ECLI:NL:RBNHO:2025:2264
Rechtbank Noord-Holland
- Eerste aanleg - enkelvoudig
- Rechtspraak.nl
Ingangsdatum recht op kinderbijslag en beoordeling van de hoorplicht in bezwaarprocedure
In deze zaak heeft de Rechtbank Noord-Holland op 7 maart 2025 uitspraak gedaan in een geschil over de ingangsdatum van het recht op kinderbijslag voor eiseres. Eiseres had een aanvraag voor kinderbijslag ingediend met terugwerkende kracht vanaf 1 juli 2022, maar de Sociale Verzekeringsbank (Svb) kende de kinderbijslag pas toe vanaf het vierde kwartaal van 2022. Eiseres ging in bezwaar tegen dit besluit, maar de Svb verklaarde het bezwaar ongegrond. De rechtbank heeft het beroep van eiseres behandeld en vastgesteld dat de Svb ten onrechte geen hoorzitting heeft gehouden in de bezwaarprocedure, wat een schending van de hoorplicht opleverde. Echter, de rechtbank oordeelde dat dit gebrek niet leidde tot vernietiging van het besluit, omdat eiseres in de beroepsprocedure alsnog de gelegenheid had gekregen om haar standpunten naar voren te brengen.

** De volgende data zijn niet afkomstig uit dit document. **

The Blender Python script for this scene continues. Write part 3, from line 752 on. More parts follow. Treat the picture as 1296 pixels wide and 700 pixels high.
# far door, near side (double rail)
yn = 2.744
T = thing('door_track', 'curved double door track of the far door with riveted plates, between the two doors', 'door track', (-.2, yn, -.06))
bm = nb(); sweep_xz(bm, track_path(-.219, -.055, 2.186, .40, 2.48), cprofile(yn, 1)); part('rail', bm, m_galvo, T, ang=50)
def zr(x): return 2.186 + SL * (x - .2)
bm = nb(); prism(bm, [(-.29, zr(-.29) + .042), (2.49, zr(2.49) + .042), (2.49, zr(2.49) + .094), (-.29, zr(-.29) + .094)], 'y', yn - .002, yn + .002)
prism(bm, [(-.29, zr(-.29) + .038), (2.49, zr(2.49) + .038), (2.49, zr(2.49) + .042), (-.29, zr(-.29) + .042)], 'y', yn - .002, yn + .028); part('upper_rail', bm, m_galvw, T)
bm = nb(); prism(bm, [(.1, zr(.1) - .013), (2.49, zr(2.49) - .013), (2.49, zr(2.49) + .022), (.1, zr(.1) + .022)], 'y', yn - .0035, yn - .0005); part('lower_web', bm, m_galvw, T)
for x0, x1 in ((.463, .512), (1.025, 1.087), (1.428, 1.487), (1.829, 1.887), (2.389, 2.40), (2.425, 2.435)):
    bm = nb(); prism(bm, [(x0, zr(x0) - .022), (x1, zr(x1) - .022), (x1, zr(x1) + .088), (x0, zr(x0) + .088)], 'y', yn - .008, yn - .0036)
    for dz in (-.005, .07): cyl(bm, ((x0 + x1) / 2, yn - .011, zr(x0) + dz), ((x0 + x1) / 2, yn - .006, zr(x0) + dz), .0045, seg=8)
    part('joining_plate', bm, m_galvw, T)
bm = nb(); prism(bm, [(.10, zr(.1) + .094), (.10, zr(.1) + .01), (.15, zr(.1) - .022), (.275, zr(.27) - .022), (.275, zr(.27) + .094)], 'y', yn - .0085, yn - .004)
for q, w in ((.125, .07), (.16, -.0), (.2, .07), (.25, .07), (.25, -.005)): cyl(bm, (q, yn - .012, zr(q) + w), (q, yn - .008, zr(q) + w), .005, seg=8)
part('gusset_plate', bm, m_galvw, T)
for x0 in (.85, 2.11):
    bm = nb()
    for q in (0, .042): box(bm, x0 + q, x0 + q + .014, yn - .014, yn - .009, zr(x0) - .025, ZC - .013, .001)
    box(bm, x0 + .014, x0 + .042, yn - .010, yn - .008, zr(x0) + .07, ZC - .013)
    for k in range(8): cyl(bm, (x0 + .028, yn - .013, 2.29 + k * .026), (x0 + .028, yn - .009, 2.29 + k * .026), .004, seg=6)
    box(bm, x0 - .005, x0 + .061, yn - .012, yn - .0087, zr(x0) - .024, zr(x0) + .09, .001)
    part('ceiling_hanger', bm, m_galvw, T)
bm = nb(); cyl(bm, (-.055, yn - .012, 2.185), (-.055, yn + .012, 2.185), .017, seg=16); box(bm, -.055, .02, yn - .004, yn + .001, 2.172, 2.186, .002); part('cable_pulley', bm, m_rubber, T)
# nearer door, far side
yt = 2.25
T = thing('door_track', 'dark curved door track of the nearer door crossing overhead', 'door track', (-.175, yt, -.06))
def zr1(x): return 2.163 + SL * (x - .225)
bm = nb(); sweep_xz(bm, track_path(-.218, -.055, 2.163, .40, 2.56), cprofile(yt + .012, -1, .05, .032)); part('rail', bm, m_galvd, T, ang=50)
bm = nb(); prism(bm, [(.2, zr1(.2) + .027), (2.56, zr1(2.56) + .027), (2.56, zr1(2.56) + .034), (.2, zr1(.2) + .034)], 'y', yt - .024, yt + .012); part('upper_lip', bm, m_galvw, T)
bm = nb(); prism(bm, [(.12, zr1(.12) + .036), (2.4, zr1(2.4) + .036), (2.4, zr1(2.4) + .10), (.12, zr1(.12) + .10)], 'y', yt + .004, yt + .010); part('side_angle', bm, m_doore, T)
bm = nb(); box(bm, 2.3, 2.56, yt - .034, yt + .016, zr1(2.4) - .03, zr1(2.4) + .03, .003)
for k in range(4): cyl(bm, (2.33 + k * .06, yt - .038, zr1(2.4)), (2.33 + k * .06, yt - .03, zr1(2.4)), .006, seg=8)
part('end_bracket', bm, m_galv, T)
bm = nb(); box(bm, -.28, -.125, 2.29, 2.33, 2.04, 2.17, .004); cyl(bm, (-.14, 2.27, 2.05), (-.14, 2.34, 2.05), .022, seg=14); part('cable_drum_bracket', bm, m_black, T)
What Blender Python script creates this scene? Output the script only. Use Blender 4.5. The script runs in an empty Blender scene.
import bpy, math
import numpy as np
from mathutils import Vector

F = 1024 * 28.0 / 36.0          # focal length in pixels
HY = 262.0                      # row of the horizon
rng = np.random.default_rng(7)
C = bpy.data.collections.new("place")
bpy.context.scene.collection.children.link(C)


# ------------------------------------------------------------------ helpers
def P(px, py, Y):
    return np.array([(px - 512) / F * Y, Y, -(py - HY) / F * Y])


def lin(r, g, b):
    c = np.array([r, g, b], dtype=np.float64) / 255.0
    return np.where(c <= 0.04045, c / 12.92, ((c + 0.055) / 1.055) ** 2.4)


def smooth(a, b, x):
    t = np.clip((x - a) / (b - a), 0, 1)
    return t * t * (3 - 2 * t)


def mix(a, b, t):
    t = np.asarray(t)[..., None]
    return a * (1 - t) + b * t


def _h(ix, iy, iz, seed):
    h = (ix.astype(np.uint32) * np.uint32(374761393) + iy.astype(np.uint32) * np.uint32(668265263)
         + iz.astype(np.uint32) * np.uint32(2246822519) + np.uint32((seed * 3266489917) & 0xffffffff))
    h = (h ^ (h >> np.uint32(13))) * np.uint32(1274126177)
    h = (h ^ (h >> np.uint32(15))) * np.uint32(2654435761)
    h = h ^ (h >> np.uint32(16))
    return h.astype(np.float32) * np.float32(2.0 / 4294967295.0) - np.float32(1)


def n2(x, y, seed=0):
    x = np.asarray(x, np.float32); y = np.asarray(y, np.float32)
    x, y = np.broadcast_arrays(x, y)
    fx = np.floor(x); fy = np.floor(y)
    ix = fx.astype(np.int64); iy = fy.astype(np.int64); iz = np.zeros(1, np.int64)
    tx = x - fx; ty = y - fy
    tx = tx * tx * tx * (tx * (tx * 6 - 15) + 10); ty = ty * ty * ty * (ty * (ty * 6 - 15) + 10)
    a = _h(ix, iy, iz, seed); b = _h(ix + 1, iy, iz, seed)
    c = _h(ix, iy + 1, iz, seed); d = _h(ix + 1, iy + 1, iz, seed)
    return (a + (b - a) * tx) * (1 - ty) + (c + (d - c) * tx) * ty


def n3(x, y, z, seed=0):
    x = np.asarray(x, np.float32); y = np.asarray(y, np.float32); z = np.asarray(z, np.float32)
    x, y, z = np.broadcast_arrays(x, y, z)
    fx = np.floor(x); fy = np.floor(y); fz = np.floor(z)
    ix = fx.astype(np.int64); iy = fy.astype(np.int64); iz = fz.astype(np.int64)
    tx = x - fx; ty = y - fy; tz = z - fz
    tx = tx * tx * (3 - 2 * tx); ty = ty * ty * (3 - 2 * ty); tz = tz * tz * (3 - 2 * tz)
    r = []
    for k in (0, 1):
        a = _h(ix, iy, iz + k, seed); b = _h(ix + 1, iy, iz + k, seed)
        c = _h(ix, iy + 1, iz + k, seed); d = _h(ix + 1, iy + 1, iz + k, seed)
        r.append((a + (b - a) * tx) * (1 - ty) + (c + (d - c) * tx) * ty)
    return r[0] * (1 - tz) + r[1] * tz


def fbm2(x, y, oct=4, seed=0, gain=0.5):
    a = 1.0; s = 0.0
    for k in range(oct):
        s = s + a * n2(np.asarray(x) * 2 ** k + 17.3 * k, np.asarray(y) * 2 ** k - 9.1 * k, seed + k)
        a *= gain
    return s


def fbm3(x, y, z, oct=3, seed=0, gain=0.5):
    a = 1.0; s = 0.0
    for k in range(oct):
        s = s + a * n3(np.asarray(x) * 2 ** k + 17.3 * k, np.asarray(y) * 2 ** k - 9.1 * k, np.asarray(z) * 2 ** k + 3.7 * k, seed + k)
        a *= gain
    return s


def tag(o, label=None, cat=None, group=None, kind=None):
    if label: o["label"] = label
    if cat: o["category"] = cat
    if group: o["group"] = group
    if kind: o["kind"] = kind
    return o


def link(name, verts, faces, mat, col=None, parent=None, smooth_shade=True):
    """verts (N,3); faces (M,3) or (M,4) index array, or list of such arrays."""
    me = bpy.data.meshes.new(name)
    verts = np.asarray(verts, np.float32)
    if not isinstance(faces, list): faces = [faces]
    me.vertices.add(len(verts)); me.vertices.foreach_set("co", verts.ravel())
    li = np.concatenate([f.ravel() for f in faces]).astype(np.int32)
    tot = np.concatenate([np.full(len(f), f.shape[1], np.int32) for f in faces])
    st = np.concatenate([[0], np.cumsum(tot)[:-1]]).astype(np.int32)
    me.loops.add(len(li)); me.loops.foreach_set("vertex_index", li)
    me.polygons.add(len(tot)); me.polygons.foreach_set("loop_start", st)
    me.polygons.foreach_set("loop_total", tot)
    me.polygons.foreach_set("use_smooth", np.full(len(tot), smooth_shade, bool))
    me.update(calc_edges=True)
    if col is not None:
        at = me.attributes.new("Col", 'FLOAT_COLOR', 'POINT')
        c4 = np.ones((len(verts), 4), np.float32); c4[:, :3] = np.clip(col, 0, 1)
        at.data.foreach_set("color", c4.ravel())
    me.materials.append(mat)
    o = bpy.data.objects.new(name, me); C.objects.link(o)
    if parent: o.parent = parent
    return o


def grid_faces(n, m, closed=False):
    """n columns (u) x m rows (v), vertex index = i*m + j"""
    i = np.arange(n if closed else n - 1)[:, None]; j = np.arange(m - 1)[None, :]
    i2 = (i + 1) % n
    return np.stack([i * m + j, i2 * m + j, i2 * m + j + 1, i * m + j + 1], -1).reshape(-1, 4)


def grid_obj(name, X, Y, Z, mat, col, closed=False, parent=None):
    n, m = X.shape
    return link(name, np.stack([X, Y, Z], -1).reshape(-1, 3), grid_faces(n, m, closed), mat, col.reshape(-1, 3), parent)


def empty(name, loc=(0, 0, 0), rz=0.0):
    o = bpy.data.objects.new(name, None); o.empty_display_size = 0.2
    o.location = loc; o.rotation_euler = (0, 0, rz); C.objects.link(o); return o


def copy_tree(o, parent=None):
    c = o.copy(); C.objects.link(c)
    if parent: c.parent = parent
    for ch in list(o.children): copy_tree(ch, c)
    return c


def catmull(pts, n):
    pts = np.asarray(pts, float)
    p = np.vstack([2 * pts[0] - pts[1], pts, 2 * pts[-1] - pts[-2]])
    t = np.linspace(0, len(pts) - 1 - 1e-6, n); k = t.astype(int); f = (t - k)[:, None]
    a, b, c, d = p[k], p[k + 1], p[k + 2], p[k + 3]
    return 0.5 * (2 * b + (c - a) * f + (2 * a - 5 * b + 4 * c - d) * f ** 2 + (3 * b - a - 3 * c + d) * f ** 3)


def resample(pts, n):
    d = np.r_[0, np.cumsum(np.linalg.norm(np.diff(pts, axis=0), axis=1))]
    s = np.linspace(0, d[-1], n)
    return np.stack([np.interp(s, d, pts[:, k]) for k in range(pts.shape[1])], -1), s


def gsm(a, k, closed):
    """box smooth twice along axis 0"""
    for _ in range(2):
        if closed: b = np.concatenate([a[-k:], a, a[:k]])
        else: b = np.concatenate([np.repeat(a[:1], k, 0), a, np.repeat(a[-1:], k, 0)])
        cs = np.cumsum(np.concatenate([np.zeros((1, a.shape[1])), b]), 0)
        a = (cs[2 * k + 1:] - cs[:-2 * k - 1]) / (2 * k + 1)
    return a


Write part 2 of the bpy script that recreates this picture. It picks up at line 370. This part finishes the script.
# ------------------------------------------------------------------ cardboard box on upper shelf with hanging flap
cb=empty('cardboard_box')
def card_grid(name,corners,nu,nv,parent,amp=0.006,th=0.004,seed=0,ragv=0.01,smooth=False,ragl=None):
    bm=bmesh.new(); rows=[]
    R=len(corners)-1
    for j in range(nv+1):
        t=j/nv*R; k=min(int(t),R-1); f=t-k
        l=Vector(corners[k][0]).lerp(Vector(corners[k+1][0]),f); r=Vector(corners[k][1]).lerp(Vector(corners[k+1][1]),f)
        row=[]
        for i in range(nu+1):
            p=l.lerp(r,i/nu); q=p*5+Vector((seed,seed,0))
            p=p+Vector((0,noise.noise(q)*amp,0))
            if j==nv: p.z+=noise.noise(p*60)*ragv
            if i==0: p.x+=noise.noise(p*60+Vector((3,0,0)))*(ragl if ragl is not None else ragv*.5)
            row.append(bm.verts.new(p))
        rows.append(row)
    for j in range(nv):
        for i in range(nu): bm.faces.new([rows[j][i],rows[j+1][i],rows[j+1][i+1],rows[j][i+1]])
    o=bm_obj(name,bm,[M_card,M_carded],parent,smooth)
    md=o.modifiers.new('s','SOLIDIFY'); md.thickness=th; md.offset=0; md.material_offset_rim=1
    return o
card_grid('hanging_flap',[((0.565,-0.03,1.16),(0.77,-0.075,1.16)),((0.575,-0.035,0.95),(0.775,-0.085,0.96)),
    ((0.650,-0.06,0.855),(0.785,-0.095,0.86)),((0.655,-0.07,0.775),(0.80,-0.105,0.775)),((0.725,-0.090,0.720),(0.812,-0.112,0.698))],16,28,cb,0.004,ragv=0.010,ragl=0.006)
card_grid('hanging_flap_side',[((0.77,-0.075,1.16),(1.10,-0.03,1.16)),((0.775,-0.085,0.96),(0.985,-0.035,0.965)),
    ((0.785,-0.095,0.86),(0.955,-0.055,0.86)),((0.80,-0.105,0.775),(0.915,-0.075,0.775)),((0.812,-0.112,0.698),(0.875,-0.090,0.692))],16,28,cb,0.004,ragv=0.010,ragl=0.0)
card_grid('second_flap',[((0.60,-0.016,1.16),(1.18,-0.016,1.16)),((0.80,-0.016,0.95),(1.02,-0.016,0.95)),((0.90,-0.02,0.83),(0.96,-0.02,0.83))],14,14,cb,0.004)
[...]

De rechtbank beoordeelde de ingangsdatum van het recht op kinderbijslag aan de hand van de feiten en de beroepsgronden van eiseres. De rechtbank concludeerde dat de Svb terecht had vastgesteld dat er in juni 2022 nog geen sprake was van een bestendige situatie, en dat de ingangsdatum van de kinderbijslag op het vierde kwartaal van 2022 kon worden bepaald. De rechtbank verklaarde het beroep ongegrond en bepaalde dat de Svb het griffierecht en de proceskosten aan eiseres moest vergoeden. De uitspraak benadrukt het belang van de hoorplicht in bezwaarprocedures en de criteria voor het vaststellen van de ingangsdatum van het recht op kinderbijslag.